Dans un marché hyper-segmenté et d'offre multiple, il est de moins en moins justifiable que des opérateurs publics opèrent dans un système de concurrence ou même tirent parti d'activités commerciales. Nous pensons que pour les médias du système public la tendance doit être de réduire et de densifier qualitativement leurs contenus et non l'inverse.
Deux ou trois autres questions se profilent, tout d'abord sur le service public de télévision dans le contexte européen. De notre point de vue, il manque véritablement– et cela depuis toujours – une réflexion sur la redéfinition de la mission do service public concernant une plus grande proximité vis-à-vis du projet de construction européenne. Il est vraisemblablement décisif de penser la relation entre le service public de télévision (SPT) et l'Idée d'Europe, de penser surtout de quelle façon le Service Public de Télévision peut contribuer à l'approfondissement de la consolidation du projet européen. Deuxièmement, et par voie de conséquence, on propose une plus grande harmonisation entre les services publics des États membres, ainsi qu'une nouvelle stratégie de communication européenne centrée sur l'idée de message et non pas de « massage ». Finalement, on demande un profond compromis entre l'audiovisuel européen et l'Europe des citoyens, ce qui peut se traduire par la proposition d'un débat élargi et permanent sur ce thème, mené de concert par les institutions européennes (Commission, CE, PE, UER) des experts, des universités, des opérateurs, des associations, etc.

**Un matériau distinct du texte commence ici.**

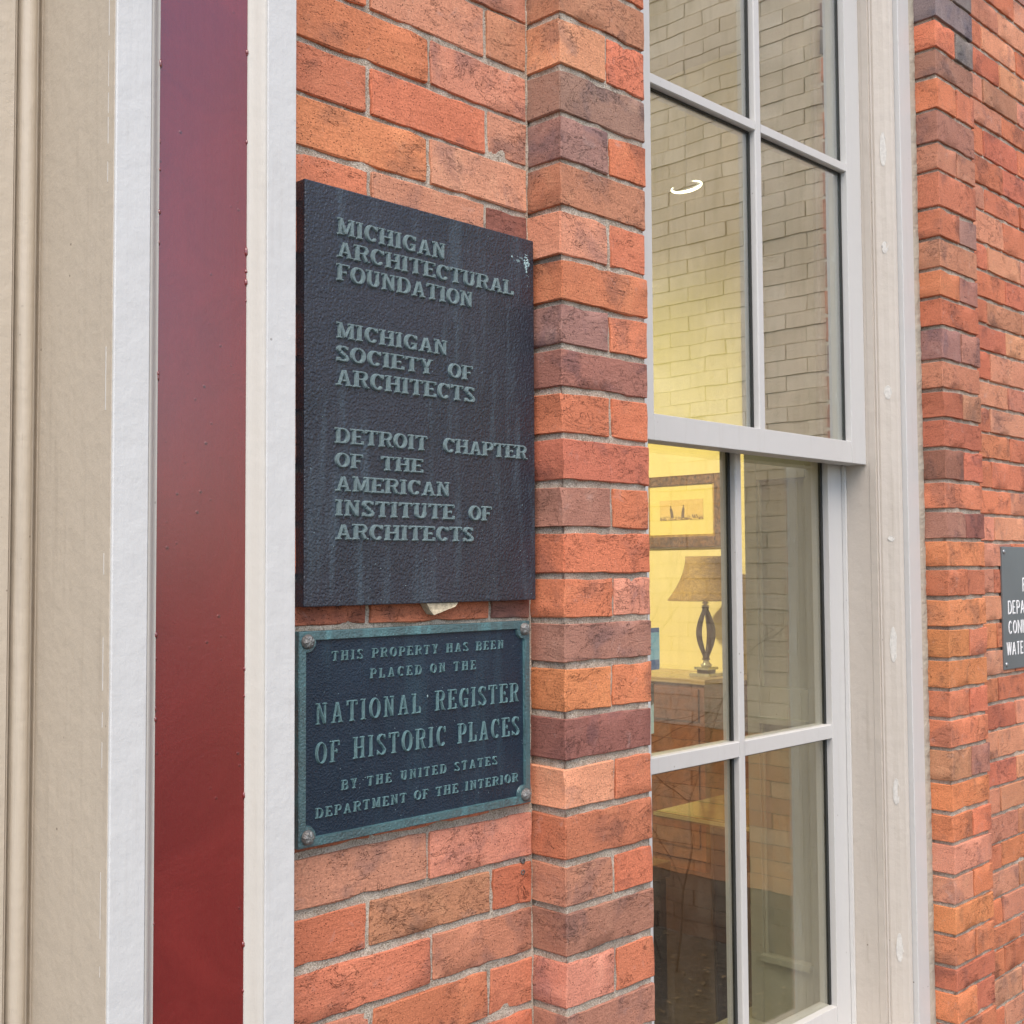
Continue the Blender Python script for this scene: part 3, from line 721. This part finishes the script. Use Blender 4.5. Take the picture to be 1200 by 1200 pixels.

En ce qui concerne de nouveaux publics (web) plus participatifs, ainsi que le concept de «public value» , il est indispensable d'approfondir, de manière claire, le débat autour du nouveau rôle du Service Public de Télévision et de ses destinataires dans un contexte numérique. C'est encore la même question : des citoyens ou des consommateurs ? Sur ce thème, il faut certainement revoir – dans un contexte numérique – les concepts de pluralisme, de diversité et de citoyenneté. Ce sont des thématiques primordiales à partir desquelles peuvent être remises en question la légitimité du modèle actuel et, je dirais même, l'existence même du Service Public de Télévision à l'avenir. Quelques points méritent d'être traités. Dans un contexte concurrentiel et numérique, il est impératif d'éclaircir ceci : quels contenus européens dans les télévisions publics européennes et pour quelles audiences ? Est-on d'accord avec cette affirmation que «l' audience est le double obscur du public» ? Les contenus nationaux sont-ils nécessaires et suffisants pour combler les quotas de production européenne ? Est-on d'accord pour dire que le service public ne doit pas répondre à une audimétrie commerciale, mais davantage à une « qualimétrie», c'est-à-dire, à des études régulières qualitatives qui contrôlent l'accomplissement de la mission du Service Public de Télévision (voir les évolutions récentes du modèle français et espagnol). Finalement, il est important de débattre la mission du Service Public de Télévision face aux nouveaux publics participatifs du numérique, ainsi que sa contribution au renforcement de la cohésion sociale et culturelle de l'Europe, l'attention aux groupes et cultures minoritaires et la qualité de l'accès et la présence de la société civile et de ses multiples voix. En d'autres termes, il faut penser la notion de « public value » du service public, centrée sur la consolidation du projet européen, fondée sur la cohésion sociale, la diversité culturelle et aussi sur une forte expérience de la citoyenneté.
À propos de la migration vers le numérique, la redéfinition de la mission du Service Public de Télévision dans ce domaine – dans un « environnement » Web – devrait être accompagnée, dans un premier temps, d'un renforcement des exigences face au modèle classique de radiodiffusion, notamment en matière de qualité et de quantité des contenus d'origine européenne. On doit également faire en sorte que la présence des opérateurs publics sur le web ne se fasse pas sur un modèle de l'imitation des projets (contenus, informations, etc.) déjà existants, de manière à faire émerger en pointillé un nouveau compromis fondé, soit sur l'idée d'Europe, soit sur l'héritage culturel européen, mais aussi sur un modèle « public media » véritablement alternatif/complémentaire par rapport à l'offre des opérateurs commerciaux (en rediffusion et sur le web). Finalement, on suggère d'analyser les nouvelles dynamiques du concept et de la pratique numérique du Service Public de Télévision en ce qui concerne la cohérence du modèle, ses objectifs (aussi dans le contexte plus général des politiques de l'UE) et l'évaluation transparente de l'incidence globale des nouveaux services médiatiques financés à l'aide de fonds publics, comme il a été récemment défendu par la Commission (32). En définitive, il me semble que, à l'ère du numérique, le « public service media » doit être pensé d'une façon plus proche d'un service universel que d'un service public, mais aussi commercial.
32) COMMUNICATION DE LA COMMISSION CONCERNANT L'APPLICATION AUX SERVICES PUBLICS DE RADIODIFFUSION DES RÈGLES RELATIVES AUX AIDES D'ÉTAT (TEXTE PRÉSENTANT DE L'INTÉRÊT POUR L'EEE).